Trademark infringement: affixing a mark to goods for export

Published onApril 2018

So far, the affixing in France of a third-party’s trademark to products (or their packaging) for export was not considered to infringe the trademark owner’s rights if the products bearing the mark were not sold in France or Europe but were intended for sale in a foreign country where the exporter had trademark rights.

However, the affixing of a trademark as such may be considered as genuine use and allow it to avoid revocation for non-use.

This was an inconsistency, whereas the French Intellectual Property Code was very clear: unless authorized by the owner, the reproduction of a trademark for goods or services identical to those designated in the registration, as well as the export of goods bearing a counterfeit trademark are prohibited (articles L. 713-2 and L. 716-10).

In the context of a complex and long-running dispute in China and in France between a French wine trading company and traders of Chinese wines, the Court of Appeals of Paris held that the filing of the mark and the affixing of the mark in France to more than one million bottles exported and distributed in China were acts of trademark infringement (Court of Appeals of Paris, 4 September 2015, Case number 14/18575).

This decision was inconsistent with the earlier case-law set in 2007 by the Cour de cassation, the French Supreme Civil Court (10 July 2007, Case number 05-18.571, “Nutri-Riche”). In this case, the Court stated that the packaging of products with the affixing of the mark and the holding of such products, without placing them on the French market but only for their export to foreign countries where they can be lawfully marketed, proceed from a legitimate ground. Such use did not amount to trademark infringement.

On 17 January 2018, the French Supreme Court modified its interpretation of the texts to comply with the EU case law (Case number 15-29.276) and confirmed the judgment from the Court of Appeals of Paris. The mark was affixed in France, territory in which it is protected, infringement was thus constituted, even though the branded goods were intended for export to China.

What you need to remember

The Court of Appeals held that “the filing of the mark is in itself an act of trademark infringement”. This position is gradually phased out by current case law.

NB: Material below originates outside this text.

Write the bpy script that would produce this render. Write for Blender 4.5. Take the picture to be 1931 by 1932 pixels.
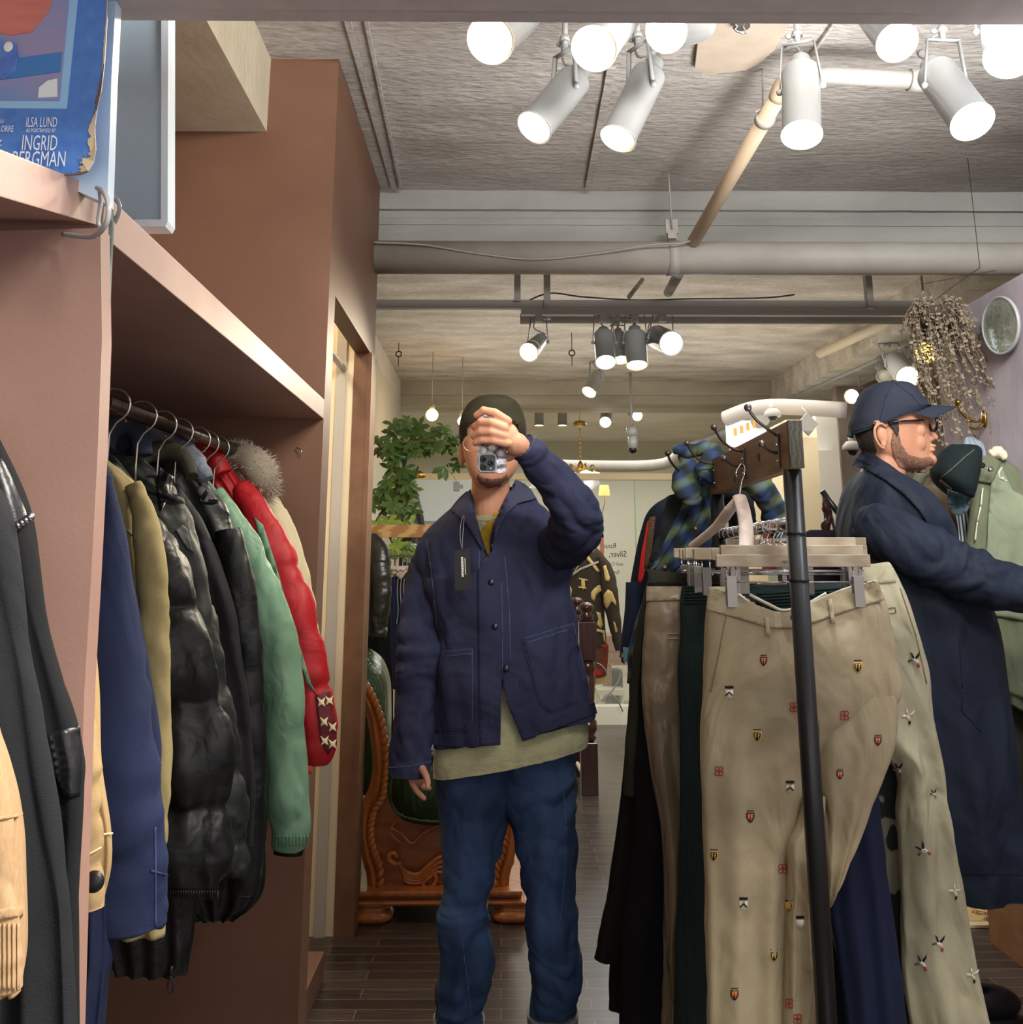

It is necessary to protect one’s trademark in each and every country of exploitation, i.e. both the country or countries of origin and the countries of destination.

The export of products to China requires the affixing of a mark in Chinese characters. This mark must be filed in the country of origin, where it is affixed (in France / European Union where appropriate) and in China, where it will be marketed.

Special case for goods sold in China. The transliteration of a mark is the process of expressing the sound of how a word is pronounced in the source language in the alphabet of the target language, to get a name that sounds very close to the original. The registration of this transliteration as a trademark is necessary, since the registration in Latin characters does not extend to its transliteration in Chinese. It is therefore up to the applicant to determine which Chinese sign best fits to its mark and to protect the same both in France and in China.